A statement of objection has been sent to the following firms: Bremnes, Cermaq, Grieg Seafood, Lerøy, Mowi and Salmar.

Competition is essential to ensure that consumers have access to food at affordable prices,” said Margrethe Vestager, executive vice president in charge of competition policy at the EC. “We are concerned that six salmon producers exchanged commercially sensitive information with the aim to limit competition on the market, to the detriment of European customers. The companies concerned now have the possibility to respond to our concerns.”

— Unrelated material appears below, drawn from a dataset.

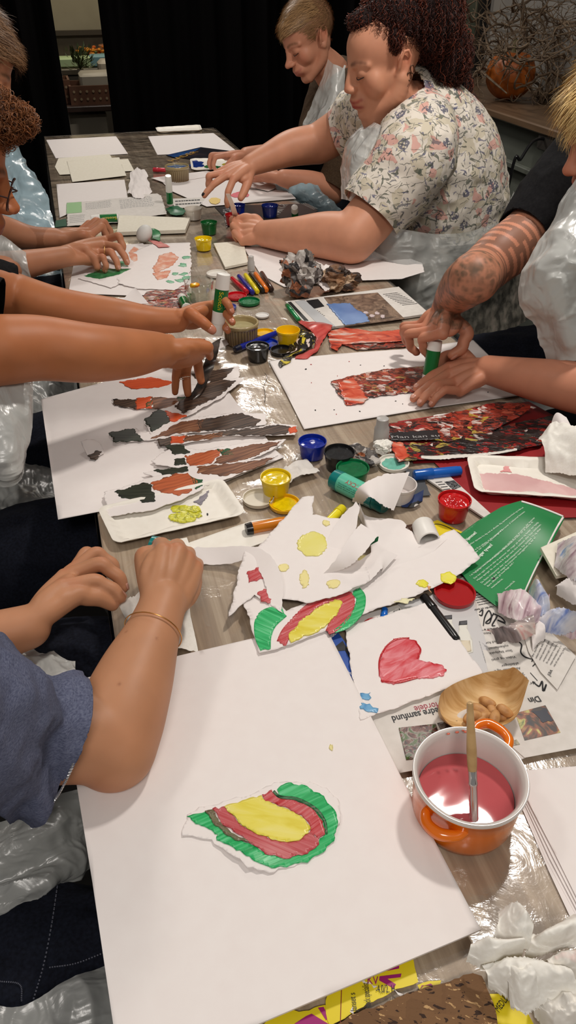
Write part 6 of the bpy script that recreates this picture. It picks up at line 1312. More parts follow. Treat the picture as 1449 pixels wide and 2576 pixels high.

In its allegation, the EC raised concerns that commercially sensitive information may have been exchanged between the six companies between 2011 and 2019. The data includes that related to selling prices as well as capacity, production and sales volumes.

This could have been used by the firms to provide more certainty in the market, according to the EC. It alleges this applied to spot sales to the EU for fresh, whole and gutted Atlantic salmon produced in Norway.

Excluded from this investigation are long-term sales contracts, and other products such as frozen farmed salmon or processed products such as salmon fillets, loins or smoked salmon.

If the investigation confirms the EC’s suspicions, the companies would have infringed Article 101 of the Treaty of the Functioning of the EU, which covers cartels and other restrictive practices.

Prior to and related to the latest allegations, the EC stated that its officials had carried out unannounced inspections of companies producing Atlantic salmon in several EU member states in February 2019. 

Salmon production in Norway

The ongoing investigations affect a significant proportion of the EU fish market.

Norway produces more than half of the global production of farmed Atlantic salmon, according to the EC, and the EU is the leading destination for its exports. Almost 80% of Norwegian production is in the form of the product group under investigation, namely fresh, whole and gutted Atlantic salmon.

Farming of salmon in the country began in the 1970s, according to the Norwegian Seafood Council.

In 2020, total production of farmed aquaculture animal by Norway amounted to 1.49 million metric tons, according to the United Nations’ Food and Agriculture Organization. Accounting for around 47% of the total output in this category in Europe, it will include relative small amounts of species other than Atlantic salmon.

In terms of global finfish volume by marine and coastal aquaculture, Norway was the second largest producer, not far behind the leader, China.

Three months ago, Mowi reported an explosion at one of its facilities in Norway. Just one silo was damaged, and there were no injuries. Production was up to full capacity again the next day.